Примерно тогда же поэт начал сотрудничать с Питером Бруком[96]. В парижском «Центре театральных исследований» Хьюз предлагал актерам идеи тех или иных драматических ситуаций, которые они разыгрывали в многочасовых импровизациях. Позднее он пришел к выводу, что наибольшим успехом у зрителей пользуются сюжеты, представляющие собой вариации нескольких ключевых, архетипических схем. Он настолько натренировался в их отслеживании, что в дальнейшем, при работе с шекспировскими пьесами, эти схемы-сюжеты начинали всплывать сами. По мнению Хьюза, Шекспир прекрасно ощущал силу воздействия мифа на зрителя и пользовался этими схемами-сюжетами сознательно.

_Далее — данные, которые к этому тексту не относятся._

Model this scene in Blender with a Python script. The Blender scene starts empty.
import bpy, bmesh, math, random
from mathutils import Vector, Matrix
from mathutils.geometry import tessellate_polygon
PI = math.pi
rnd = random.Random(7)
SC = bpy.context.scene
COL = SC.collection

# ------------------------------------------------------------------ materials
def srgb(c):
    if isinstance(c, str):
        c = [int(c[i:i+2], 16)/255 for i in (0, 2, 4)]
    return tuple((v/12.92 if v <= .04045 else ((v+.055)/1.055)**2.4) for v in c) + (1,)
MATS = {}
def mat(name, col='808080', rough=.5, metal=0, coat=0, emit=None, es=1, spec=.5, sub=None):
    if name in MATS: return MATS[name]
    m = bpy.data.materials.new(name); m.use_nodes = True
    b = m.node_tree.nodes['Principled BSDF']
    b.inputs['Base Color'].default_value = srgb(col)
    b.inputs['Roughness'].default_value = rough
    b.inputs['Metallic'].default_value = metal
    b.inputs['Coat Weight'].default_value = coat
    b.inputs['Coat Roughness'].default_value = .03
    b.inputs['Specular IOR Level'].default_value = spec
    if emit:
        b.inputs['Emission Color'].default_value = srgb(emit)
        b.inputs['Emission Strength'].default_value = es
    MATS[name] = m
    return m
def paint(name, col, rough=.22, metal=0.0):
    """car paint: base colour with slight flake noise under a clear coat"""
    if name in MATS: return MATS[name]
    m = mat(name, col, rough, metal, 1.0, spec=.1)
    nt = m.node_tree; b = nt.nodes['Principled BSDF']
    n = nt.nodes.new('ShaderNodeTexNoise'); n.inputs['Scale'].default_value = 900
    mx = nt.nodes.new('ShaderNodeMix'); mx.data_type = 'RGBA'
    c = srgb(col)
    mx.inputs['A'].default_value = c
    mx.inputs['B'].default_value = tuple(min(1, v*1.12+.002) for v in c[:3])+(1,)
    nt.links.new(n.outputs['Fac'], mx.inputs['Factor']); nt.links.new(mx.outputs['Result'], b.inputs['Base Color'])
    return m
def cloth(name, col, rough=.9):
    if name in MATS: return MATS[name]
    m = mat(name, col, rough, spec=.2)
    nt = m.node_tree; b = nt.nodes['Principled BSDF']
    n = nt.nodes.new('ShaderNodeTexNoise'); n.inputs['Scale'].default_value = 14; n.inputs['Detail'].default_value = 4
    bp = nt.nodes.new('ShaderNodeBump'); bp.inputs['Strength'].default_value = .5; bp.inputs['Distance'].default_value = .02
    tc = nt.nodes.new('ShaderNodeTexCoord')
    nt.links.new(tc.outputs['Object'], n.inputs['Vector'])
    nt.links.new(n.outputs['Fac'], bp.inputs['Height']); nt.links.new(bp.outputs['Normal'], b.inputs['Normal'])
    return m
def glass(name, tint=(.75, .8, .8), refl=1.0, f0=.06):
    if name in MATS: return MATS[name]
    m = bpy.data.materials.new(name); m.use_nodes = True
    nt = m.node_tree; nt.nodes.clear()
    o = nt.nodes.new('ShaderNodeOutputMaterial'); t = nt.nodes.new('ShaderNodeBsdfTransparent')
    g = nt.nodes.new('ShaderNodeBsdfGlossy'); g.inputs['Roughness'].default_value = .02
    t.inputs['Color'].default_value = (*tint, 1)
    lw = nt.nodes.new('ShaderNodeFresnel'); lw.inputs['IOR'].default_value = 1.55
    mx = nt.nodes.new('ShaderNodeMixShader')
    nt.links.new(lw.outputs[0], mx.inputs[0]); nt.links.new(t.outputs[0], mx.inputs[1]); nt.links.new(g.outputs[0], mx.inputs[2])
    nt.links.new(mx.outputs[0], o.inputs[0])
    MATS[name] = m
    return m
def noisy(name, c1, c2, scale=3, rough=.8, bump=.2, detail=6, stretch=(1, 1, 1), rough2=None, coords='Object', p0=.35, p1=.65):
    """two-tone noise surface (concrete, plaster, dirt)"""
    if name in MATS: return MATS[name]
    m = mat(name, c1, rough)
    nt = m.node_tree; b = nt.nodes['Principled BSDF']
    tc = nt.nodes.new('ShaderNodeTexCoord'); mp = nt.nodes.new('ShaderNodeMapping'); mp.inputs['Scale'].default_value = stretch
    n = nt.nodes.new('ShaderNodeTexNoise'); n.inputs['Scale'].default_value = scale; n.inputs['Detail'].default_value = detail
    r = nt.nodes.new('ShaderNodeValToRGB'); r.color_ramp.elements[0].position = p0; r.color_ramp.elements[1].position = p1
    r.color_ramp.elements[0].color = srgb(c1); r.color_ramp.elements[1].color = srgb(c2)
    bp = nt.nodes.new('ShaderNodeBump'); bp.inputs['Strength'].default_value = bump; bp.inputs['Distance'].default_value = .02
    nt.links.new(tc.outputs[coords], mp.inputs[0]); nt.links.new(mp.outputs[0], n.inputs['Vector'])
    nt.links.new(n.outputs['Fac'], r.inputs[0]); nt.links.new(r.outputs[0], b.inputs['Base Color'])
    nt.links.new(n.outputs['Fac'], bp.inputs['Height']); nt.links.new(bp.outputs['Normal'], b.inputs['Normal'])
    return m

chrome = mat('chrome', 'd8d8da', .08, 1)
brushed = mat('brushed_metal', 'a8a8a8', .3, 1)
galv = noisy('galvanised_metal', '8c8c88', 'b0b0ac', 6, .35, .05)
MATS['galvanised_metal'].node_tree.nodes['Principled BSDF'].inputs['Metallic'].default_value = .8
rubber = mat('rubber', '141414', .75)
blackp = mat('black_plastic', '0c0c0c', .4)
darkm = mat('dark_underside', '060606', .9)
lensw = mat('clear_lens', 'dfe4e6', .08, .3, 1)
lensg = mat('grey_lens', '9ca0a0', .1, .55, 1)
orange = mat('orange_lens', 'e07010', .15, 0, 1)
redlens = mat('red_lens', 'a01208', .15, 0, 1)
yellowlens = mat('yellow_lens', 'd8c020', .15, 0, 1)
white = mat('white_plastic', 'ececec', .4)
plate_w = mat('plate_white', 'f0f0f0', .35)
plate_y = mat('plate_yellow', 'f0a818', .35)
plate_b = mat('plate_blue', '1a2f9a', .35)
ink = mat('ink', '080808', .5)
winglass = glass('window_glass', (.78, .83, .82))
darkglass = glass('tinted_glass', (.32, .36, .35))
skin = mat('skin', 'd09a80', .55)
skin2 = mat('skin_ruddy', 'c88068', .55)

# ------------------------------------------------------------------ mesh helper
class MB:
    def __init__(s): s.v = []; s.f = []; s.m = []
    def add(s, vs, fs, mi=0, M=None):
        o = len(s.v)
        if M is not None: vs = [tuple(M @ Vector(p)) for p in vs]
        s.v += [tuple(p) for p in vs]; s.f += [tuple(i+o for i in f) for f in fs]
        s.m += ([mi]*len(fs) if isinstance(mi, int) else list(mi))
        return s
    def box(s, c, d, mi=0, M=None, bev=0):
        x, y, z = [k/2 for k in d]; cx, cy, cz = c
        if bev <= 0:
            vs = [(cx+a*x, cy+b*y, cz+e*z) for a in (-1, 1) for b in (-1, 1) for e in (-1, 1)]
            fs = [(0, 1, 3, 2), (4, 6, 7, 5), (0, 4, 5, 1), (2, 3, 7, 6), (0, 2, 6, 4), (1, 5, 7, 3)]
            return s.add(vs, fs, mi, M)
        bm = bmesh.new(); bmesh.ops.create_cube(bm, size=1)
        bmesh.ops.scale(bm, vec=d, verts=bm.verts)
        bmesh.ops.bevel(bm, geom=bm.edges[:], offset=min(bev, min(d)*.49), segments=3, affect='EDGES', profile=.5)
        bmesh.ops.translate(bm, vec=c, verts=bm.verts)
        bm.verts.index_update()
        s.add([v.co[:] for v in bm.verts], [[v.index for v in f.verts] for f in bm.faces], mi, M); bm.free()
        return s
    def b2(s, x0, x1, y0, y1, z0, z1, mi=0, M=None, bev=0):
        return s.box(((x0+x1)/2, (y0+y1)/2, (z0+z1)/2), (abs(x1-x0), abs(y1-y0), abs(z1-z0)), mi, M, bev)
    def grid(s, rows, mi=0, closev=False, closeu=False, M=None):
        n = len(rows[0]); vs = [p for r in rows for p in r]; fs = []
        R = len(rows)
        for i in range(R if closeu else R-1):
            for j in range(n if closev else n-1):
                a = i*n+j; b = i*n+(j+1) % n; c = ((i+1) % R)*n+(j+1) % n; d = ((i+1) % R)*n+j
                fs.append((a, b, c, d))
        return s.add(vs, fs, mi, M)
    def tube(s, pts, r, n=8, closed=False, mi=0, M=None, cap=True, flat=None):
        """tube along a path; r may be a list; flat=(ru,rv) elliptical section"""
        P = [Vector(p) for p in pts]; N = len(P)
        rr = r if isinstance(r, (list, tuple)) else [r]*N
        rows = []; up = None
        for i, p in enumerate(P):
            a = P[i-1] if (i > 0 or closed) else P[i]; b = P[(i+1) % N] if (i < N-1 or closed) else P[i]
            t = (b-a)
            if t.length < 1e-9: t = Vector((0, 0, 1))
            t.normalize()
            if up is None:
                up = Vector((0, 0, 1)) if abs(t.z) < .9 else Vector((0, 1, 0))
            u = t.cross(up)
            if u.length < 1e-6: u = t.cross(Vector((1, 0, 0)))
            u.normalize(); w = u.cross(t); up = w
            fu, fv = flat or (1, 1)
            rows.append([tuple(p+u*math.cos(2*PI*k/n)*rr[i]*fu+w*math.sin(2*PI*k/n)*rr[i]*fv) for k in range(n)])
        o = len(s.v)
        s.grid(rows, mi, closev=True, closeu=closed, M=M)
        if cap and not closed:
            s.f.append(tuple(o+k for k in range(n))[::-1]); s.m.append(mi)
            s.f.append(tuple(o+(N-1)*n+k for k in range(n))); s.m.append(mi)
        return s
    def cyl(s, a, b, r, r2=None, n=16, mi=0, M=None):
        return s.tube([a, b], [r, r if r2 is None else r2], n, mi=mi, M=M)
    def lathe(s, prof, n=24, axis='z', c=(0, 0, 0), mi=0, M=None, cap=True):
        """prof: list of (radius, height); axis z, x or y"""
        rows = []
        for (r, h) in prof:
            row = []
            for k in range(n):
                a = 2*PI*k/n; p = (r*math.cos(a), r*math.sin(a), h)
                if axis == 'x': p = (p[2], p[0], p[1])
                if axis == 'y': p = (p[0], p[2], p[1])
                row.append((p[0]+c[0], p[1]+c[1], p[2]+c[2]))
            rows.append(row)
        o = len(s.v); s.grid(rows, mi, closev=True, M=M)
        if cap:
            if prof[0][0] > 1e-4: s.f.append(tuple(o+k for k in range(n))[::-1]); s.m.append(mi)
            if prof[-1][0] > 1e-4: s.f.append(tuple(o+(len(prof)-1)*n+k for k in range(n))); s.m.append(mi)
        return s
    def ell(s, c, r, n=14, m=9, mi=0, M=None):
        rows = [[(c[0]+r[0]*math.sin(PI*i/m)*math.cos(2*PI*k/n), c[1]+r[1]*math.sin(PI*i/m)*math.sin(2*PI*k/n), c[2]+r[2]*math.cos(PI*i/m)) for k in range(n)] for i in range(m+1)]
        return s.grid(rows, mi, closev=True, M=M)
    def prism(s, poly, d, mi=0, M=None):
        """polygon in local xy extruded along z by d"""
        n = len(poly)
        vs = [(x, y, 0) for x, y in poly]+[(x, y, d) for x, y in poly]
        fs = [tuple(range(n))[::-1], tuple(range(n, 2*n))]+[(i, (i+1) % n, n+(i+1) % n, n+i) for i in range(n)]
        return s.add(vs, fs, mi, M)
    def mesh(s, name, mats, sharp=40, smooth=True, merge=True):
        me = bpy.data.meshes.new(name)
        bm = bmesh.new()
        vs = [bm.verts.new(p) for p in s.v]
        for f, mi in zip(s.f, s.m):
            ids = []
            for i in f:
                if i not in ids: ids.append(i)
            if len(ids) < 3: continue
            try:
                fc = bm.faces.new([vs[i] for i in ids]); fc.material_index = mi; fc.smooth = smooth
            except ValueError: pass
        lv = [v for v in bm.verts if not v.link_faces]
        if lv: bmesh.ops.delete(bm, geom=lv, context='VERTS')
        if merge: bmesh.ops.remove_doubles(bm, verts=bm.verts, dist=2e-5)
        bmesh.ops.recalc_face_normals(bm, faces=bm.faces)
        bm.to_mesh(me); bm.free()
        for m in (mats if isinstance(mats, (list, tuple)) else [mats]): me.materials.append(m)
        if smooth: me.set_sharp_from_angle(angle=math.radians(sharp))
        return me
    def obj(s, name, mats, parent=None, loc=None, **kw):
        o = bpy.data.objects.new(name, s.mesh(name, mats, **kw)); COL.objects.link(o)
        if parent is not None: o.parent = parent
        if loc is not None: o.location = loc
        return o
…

По Хьюзу, вся шекспировская драматургия развивается из комплекса мифов о Богине-матери, где основной сюжет сводится к замене главного женского божества мужским (что исторически знаменует переход от матриархальной власти к патриархальной, а также отделение человека от природы). Это миф о вечной мести, где Богиня-мать предстает в своем темном обличии. Однако и месть, и последующая смерть обидчика имеют исцеляющее значение, и возродившийся Бог снова становится возлюбленным Богини.
Центральное понятие хьюзовского шекспироведения — идея сквозного сюжета, в его терминологии — «трагического уравнения». Узурпация власти Богиней приравнивается к смерти Бога и к его последующему возрождению. Изначально воплотившись в ранних поэмах «Венера и Адонис» и «Лукреция», «уравнение» превращает всех трагических героев Шекспира в Адонисов, отвергающих Богиню.
Поэма «Венера и Адонис»[97] задает основной тон трагическим метаморфозам героев шекспировских пьес, так как Адонис, Венера, Вепрь, Цветок так или иначе будут появляться в разных его пьесах. «Трагическое уравнение» Хьюза — Шекспира усложняется тем, что каждый член уравнения имеет многочастную структуру. Так, в мифах у Богини обычно три сменяющихся лика: Мать, Священная невеста и Темная Богиня, а в хьюзовском шекспироведении Венера, влюбленная в Адониса, — Священная невеста, леди Макбет — воплощение Темной Богини. С многоликостью, трагической раздвоенностью Богини связана и проблема «двойного ви́дения», или проблема обнаружения шекспировским героем обратной стороны реальности. К примеру, трагической раздвоенности исполнены те пьесы Шекспира, где сумасшествие героев обусловлено их неспособностью воспринять истинную сущность возлюбленной-Богини: так, Гамлет, глядя на Офелию, видит свою мать в постели с дядей; Лир, глядя на Корделию, видит Регану и Гонерилью; Отелло, глядя на Дездемону, видит любовницу Кассио.